На процессе, как и в Нюрнберге, применялась система синхронного перевода. Переводчики сидели в кабинках и переводили все произнесенные в суде слова, поэтому, когда звучала немецкая речь, можно было надеть наушники и слушать английскую версию того, что говорилось. Это экономило время, однако переводы зачастую страдали серьезной неточностью. Адвокат обращался к суду не со своего места, а с кафедры, или, как ее называли, с трибуны, возвышающейся перед стойкой с членами суда. Это означало, что, если требовалось что-то сказать, приходилось вставать со своего места и идти через весь зал. Из-за этого у микрофона порой случалась толчея.
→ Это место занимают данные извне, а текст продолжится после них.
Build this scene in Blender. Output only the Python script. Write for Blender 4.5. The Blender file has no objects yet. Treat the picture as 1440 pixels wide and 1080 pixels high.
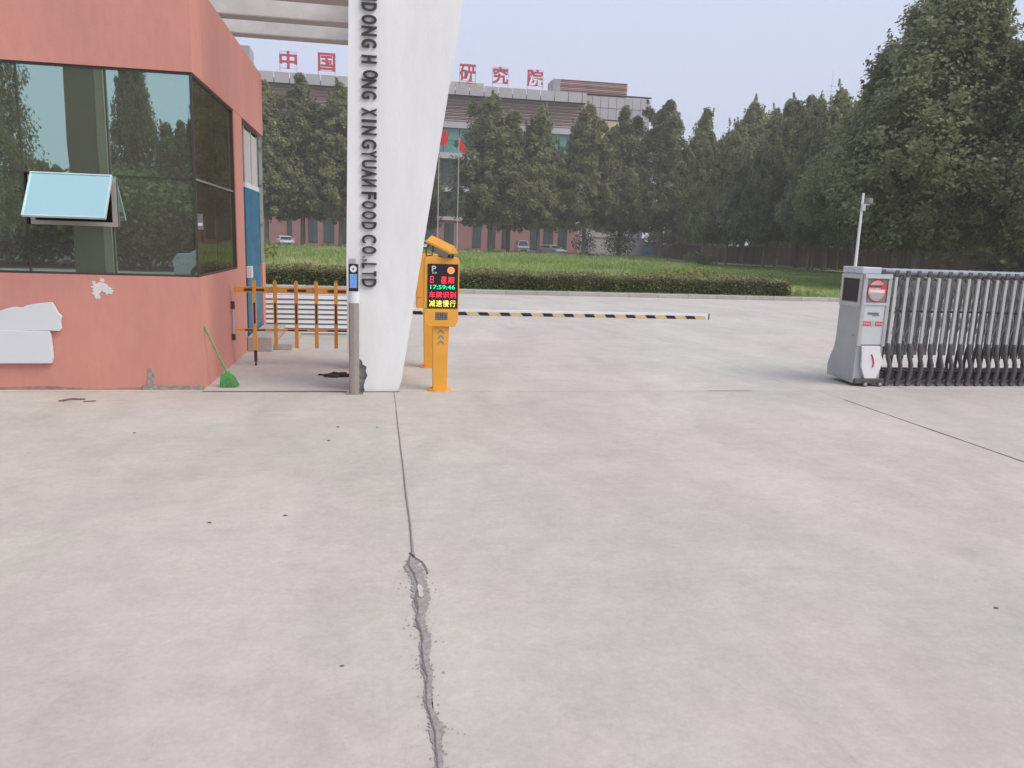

Когда начался процесс, члены суда вошли гуськом и заняли свои места. На каждом была надета красная мантия и красная судейская шапочка, которые они одновременно сняли и положили на скамью рядом с собой. Сидя за своей драпированной британским флагом стойкой, члены суда казались все на одно лицо, и у меня возникло не вполне уместное ощущение того, что это Алек Гиннесс (британский актер театра и кино. – Пер. ) исполняет одновременно роли всех членов суда. За стойкой присутствовали: генерал-лейтенант, генерал-майор, два бригадира (военный чин выше полковника и ниже генерал-майора; в некоторых армиях ему соответствует чин бригадного генерала. – Пер. ) и три полковника. Все они были штабными офицерами, и никто из них ни в каком качестве не участвовал в боевых действиях с 1918 г. Я считаю это огромной неудачей, поскольку им приходилось судить действия человека, постоянно находившегося на театре военных действий. Как штабные офицеры, они имели склонность к бумажной работе по законам и правилам, никакого опыта действий в условиях стрессовых ситуаций, выпадающих на долю боевого командира, у них не было. Военно-юридическую службу представлял судья Коллингвуд, судья графства, поднявшийся до верховного суда. Ему досталось незавидное назначение. В его обязанности входило все три месяца процесса держать под контролем и приводить в порядок свидетельские показания, включая тысячу документов, при этом не имея ни одного помощника. Он должен был рассматривать и выносить решения по важным и сложным вопросам международного права, в котором совсем не разбирался, да еще и не имея под рукой библиотеки международного законодательства. Вдобавок ко всему судье Коллингвуду приходилось еще и поддерживать порядок в зале суда, где порой бушевали нешуточные страсти.